Liu’s claim that Congress was unfairly “smearing” China quickly unraveled after Chinese state media disclosed that American-derived expertise had helped fuel a major PLA breakthrough.

Last month, PLA journals reported that Chinese scientists built a 50-megawatt gas turbine for the navy’s next generation of warships. The PLA Daily called it a “decisive achievement.” The Global Times said it would strengthen China’s industrial base. Until now, China produced only 25-megawatt turbines. A PLA article claimed the new engine will power advanced weapons and electric propulsion systems.

Sun Peng, deputy director of the Chinese 703rd Research Institute, said the turbine overcame major technical barriers and allows China to move from copying others to independent innovation.

Chinese engineers from the 713th Research Institute of the China Shipbuilding Corporation reportedly authored the work. But the congressional report identifies both the 713th Research Institute and the HIT Zhengzhou Research Institute as PLA-linked beneficiaries of DOE-connected research partnerships.

Before the Trump administration, the Chinese Zhengzhou Institute collaborated with Harvard, the University of Minnesota, and Oakland University. Reports link a key turbine researcher to Zhengzhou University and to training supported by Oakland University’s expertise.

In other words, this means that the Chinese military likely achieved this major breakthrough thanks to U.S. taxpayer-funded research at the Department of Energy.

Investigators argue that this pattern is central to China’s technological strategy: acquire American foundational knowledge, reproduce it inside state-controlled institutions, then claim it as domestic innovation.

The report outlines additional benefits China obtained from DOE-connected research, including next-generation battlefield simulation software, wind tunnels recreating hypersonic flight conditions, and training pipelines for AI engineers.

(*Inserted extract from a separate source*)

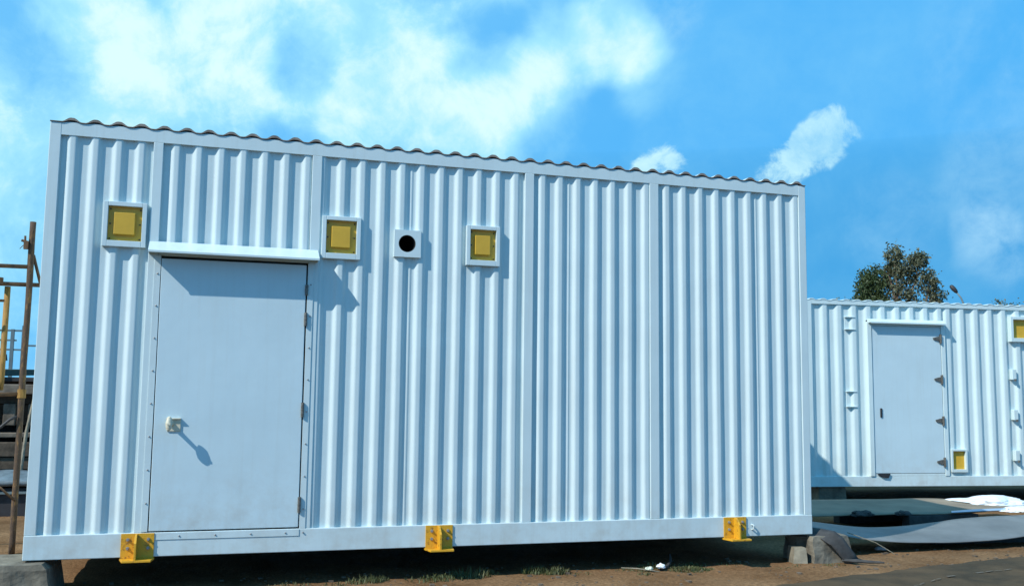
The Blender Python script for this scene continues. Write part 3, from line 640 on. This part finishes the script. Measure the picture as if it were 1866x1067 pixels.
def tuft(x, y, n, spread, h):
    for _ in range(n):
        a = random.uniform(0, 2 * pi); d = spread * math.sqrt(random.random()); bx, by = x + d * cos(a) * 1.6, y + d * sin(a) * .7
        hh = h * random.uniform(.4, 1.15) * (1 - .5 * d / spread); la = random.uniform(0, 2 * pi); ln = hh * random.uniform(.2, .9); w_ = random.uniform(.0022, .0048)
        z0 = gz(bx, by) - .004; dx, dy = cos(la) * ln, sin(la) * ln; px, py = -sin(la) * w_, cos(la) * w_
        gr.add([(bx - px, by - py, z0), (bx + px, by + py, z0), (bx + dx * .45 + px * .8, by + dy * .45 + py * .8, z0 + hh * .7), (bx + dx * .45 - px * .8, by + dy * .45 - py * .8, z0 + hh * .7), (bx + dx, by + dy, z0 + hh)], [(0, 1, 2, 3), (3, 2, 4)])
for (x, y, n, sp_, h) in ((2.30, .03, 170, .09, .075), (2.40, .05, 60, .05, .06), (2.08, .0, 60, .08, .04), (2.95, .05, 300, .16, .060), (3.10, .08, 130, .10, .10), (2.76, .02, 90, .12, .05), (3.24, .13, 70, .06, .07),
                          (3.62, .10, 150, .07, .085), (3.77, .02, 180, .07, .075), (4.62, .12, 200, .08, .06), (4.46, .03, 140, .12, .03), (4.92, .02, 620, .13, .036), (4.46, -.14, 50, .05, .03), (5.02, .16, 80, .08, .05), (4.78, .16, 60, .06, .05),
                          (1.75, .05, 60, .10, .04), (5.35, .12, 40, .10, .03), (3.95, -.04, 40, .08, .03), (6.15, -.16, 60, .07, .03), (5.75, -.12, 40, .08, .025)):
    tuft(x, y, n, sp_, h)
o = gr.build('grass', M['grass']); o['kind'] = 'stuff'; o['label'] = 'thin dusty green grass clumps along the shaded edge of the dirt'; o['category'] = 'grass'
pb = MB()
for _ in range(900):
    x = random.uniform(.2, 9.2); y = random.uniform(-1.2, .5); s_ = random.choice((.004, .006, .008, .011, .013, .020) if random.random() < .5 else (.004, .006, .008))
    if x > 5 and y < -.45: s_ *= .5
    z = gz(x, y); v8 = [(x + random.uniform(.6, 1) * sx * s_, y + random.uniform(.6, 1) * sy * s_, z + s_ * (.1 + .5 * sz * random.uniform(.7, 1.2))) for sz in (-1, 1) for sy in (-1, 1) for sx in (-1, 1)]
    pb.add(v8, [(0, 1, 3, 2), (4, 6, 7, 5), (0, 4, 5, 1), (1, 5, 7, 3), (3, 7, 6, 2), (2, 6, 4, 0)])
o = pb.build('gravel', mat('pebble', (.13, .10, .07), .95, .5, 3)); o['kind'] = 'stuff'; o['label'] = 'loose small stones scattered over the dirt'; o['category'] = 'gravel'

# ------------------------------------------------------------------ scaffold at the left edge
SC = tag(empty('scaffold_frame', (-.40, 1.96, 0)), 'rusty pipe scaffold frame with a tall pole and a yellow upright at the left edge', 'scaffold')
def sc(name, P, r, m, n=10):
    o = MB().tube([(x + .40, y - 1.96, z + ZB) for x, y, z in P], r, n).build(name, m, SC, smooth_=True); return o
kp = []
for i in range(30):
    z = -ZB + (2.585 + ZB) * i / 29; kp.append((-.398 + .006 * noise.noise(Vector((0, 3, z * 1.3))), 1.96, z))
sc('pole', kp, [.0255 + .003 * noise.noise(Vector((1, 1, z[2] * 3))) for z in kp], M['pole'])
sc('rail', [(-2.2, 1.97, 2.180), (-1.2, 1.96, 2.186), (-.42, 1.96, 2.190)], .0185, M['rust']); sc('rail', [(-2.2, 2.02, 2.038), (-.70, 2.02, 2.040), (-.25, 2.02, 2.041)], .019, M['rust'])
sc('rail', [(-2.2, 1.97, 1.070), (-.9, 1.96, 1.075), (-.42, 1.96, 1.095)], .018, M['rust']); sc('rail', [(-.575, 1.92, 1.885), (-1.2, 1.92, 1.88), (-2.2, 1.92, 1.875)], .012, M['rust'])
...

“These longstanding failures and inaction have left taxpayer-funded research vulnerable to exploitation by China’s defense research and industrial base as well as state-directed technology transfer activities,” the report states.

Dr. Dianmu Tsui, a former high-ranking CCP inspector interviewed by this author, said the party “would always choose its interests,” violating agreements with foreigners. According to Tsui, the party views rules and international norms as obstacles in what it calls “the final war” with the bourgeoisie. Tsui, who defected in 1989 and later became a Protestant Christian, described the CCP as “an evil force serving the antichrist’s goals.”

The financial consequences of China’s malign actions are staggering. A Japanese specialist advising Tokyo estimated that the losses to the United States—measured in research duplication, lost commercialization, and stolen development time—likely amount to cost savings for Beijing “in the tens of trillions of dollars.”

The report follows earlier congressional investigations into similar failures at the Department of Defense and American universities. In response, Chairman Moolenaar introduced the SAFE Research Act, which would prohibit federal research funding to collaborators tied to adversarial governments, require enhanced disclosure of foreign affiliations, and establish a centralized national research security authority.

The goal, the committee says, is to ensure that American science only serves American security. As the report bluntly concludes, taxpayer dollars “should be used to defend the nation—not strengthen its foremost strategic competitor.”

Ben Solis is the pen name of an international affairs journalist, historian, and researcher.